Menteri Dalam Negeri Tjahjo Kumolo setelah meresmikan patung Soekarno di Institut Pemerintahan Dalam Negeri, Jakarta, 27 Maret 2017. TEMPO/Arkhelaus W
TEMPO.CO, Jakarta – Menteri Dalam Negeri Tjahjo Kumolo menyatakan pemerintah menginginkan adanya ambang batas parlemen dalam pembahasan Rancangan Undang-Undang tentang Penyelengaraan Pemilu (RUU Pemilu). “Prinsipnya parliamentarythreshold ada peningkatan dari 3,5 persen,” kata Tjahjo melalui pesan tertulisnya di Jakarta, Kamis 8 Juni 2017.
Tjahjo Kumolo berpendapat peningkatan ambang batas parlemen dapat membangun sistem multipartai yang sederhana. Tujuannya, kata dia, menciptakan sistem parlemen yang efektif dan pelembagaan sistem perwakilan. “Ini komitmen politik bersama membangun sistem pemerintahan presidensiil,” kata dia.

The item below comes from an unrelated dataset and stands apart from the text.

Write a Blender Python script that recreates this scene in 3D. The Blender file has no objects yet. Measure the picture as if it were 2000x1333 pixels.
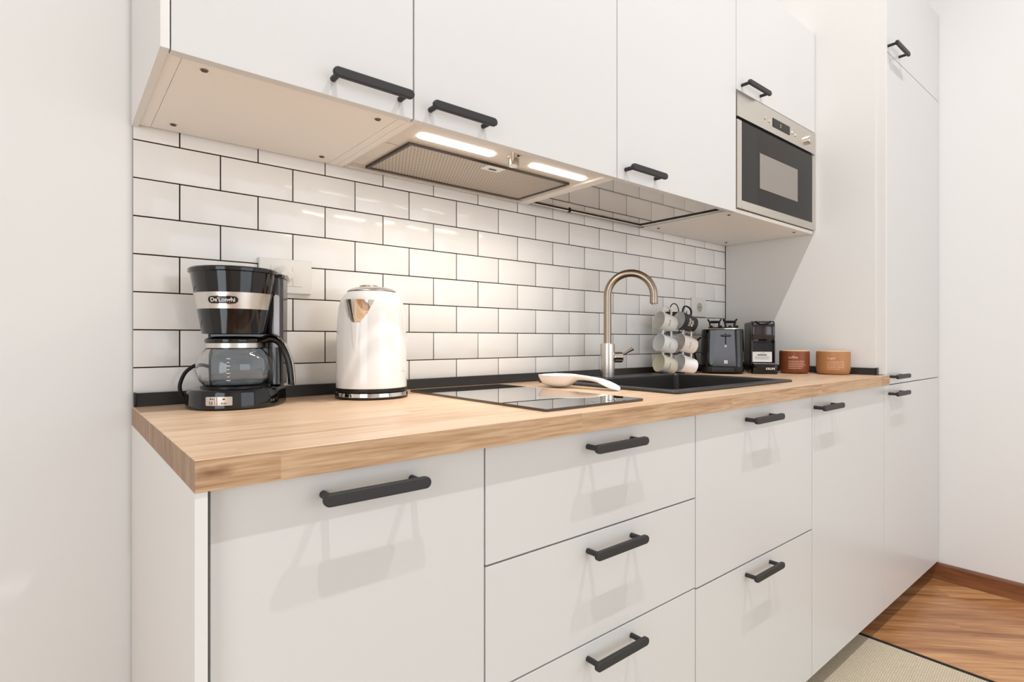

Ambang batas presidensial menjadi salah satu isu krusial yang masih dibahas dalam Panitia Khusus Rancangan Undang-Undang Pemilu. Pembahasan RUU Pemilu sendiri menyisakan lima isu krusial.
Lima isu itu adalah sistem pemilu, ambang batas pencalonan presiden, ambang batas parlemen, alokasi kursi per daerah pemilihan, dan metode konversi suara ke kursi.
Sebanyak tujuh partai pun berkonsolidasi agar semua keputusan dalam pembahasan diambil lewat musyawarah untuk mufakat.
Wakil Ketua Umum Partai Gerindra Ahmad Riza Patria mengatakan sejatinya seluruh fraksi memang menginginkan agar RUU Pemilu tidak sampai berakhir voting. “Kebetulan itu (hanya tujuh yang bertemu). Tapi nanti semua fraksi akan koordinasi,” ucap Riza.
Riza menjelaskan tujuh partai bersepakat agar RUU Pemilu mengakomodasi semua partai untuk bisa duduk di parlemen. “Penyederhanaan partai itu akan terjadi secara alamiah. Tidak bisa dipaksa dalam sebuah regulasi, itu tidak baik,” kata Wakil Pansus RUU Pemilu itu.
Wakil Ketua Umum PAN Viva Yoga Mauladi mengatakan pertemuan tersebut ingin RUU Pemilu yang mengakomodasi seluruh kepentingan partai yang berbeda jumlah kursinya di DPR, terutama partai-partai kecil. “Jadi parliamentarythreshold atau ambang batas untuk memperkuat sistem, bukan menghambat atau membunuh kehidupan partai politik saat ini,” kata Yoga.